Thursday, June 04, 2009

After the goldrush

I ended up with a fix of pints last night and today has seen their rebirth.

"I know you."

"And you."


"Oh, and I took much pleasure in drinking you."

The first time I have ever vomited at work.

And I lost my phone.

But, y'know, I'm happy.


McMuck said...

Hungover to hell, I vomited at work once. On the stockroom floor of a leading Dublin department store. Just two weeks into the job. In front of a few who spread the news far and wide.
It was messy but mercifully the towels and linen stocked either side were spared and someone mopped up as I finished the job in the toilet.
I presume you made it as far as the jacks.

Radge said...

Yeah, thankfully I was spared the embarrassment of onlookers. Close call, though.

Maxi Cane said...

So you've busted your work vomit cherry. Good man.

Even if you are a late bloomer, I welcome you to the club. Next on your list is wankathon in work Wednesday and soil yourself Saturday.

If you need advice or tips, just let me know.

Red Leeroy said...

Yeah have achieved the work vomit, I thought 3 quickfire caprisuns would cure me, only added fuel to what became the orange watery mouth cannon.

Radge said...

Maxi Cane - I'll do up a questionnaire.

Red - Three hours later.

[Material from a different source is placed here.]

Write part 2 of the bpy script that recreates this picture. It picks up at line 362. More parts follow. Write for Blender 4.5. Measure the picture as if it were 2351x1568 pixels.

Still not quite right.

Holemaster said...

I came up on speed which had been lodged in the back of my throat overnight.

Then I puked about three hours later.

Green Of Eye, Sharp Of Claw said...

Oh it's been a while since i've had the 'pleasure' of a hangover at work.

After one particular episode where i was crouched under the desk(hugging the bin,praying for death)i realised work + hangover=horror.

Actually anything + hangover=horror :)

Meadow said...

Yep, it's not pleasant, the work hangover... I wrote about the time I puked into my desk bin on my first day in a new job before. But I made a great friend through that. So it's not all bad.

Shame about your phone though. Hope it turns up.

Kath Lockett said...

Oh Lordy..... haven't done that since the early nineties and only did it in 1998/99 due to being preggers which, sadly, isn't an excuse that YOU can use.

Thank god for salt and vinegar crisps!

Radge said...

Holemaster - Sounds particularly gruesome.

Green of Eye - work=horror.

Meadow - Got a new one. It's a more soulful black.

Kath - I tried that one yesterday. That excuse. Didn't take.

Sarah Gostrangely said...

Ha! Yuck. Though it's interesting when you vomit food, you can play the game - "Identify the Dinner".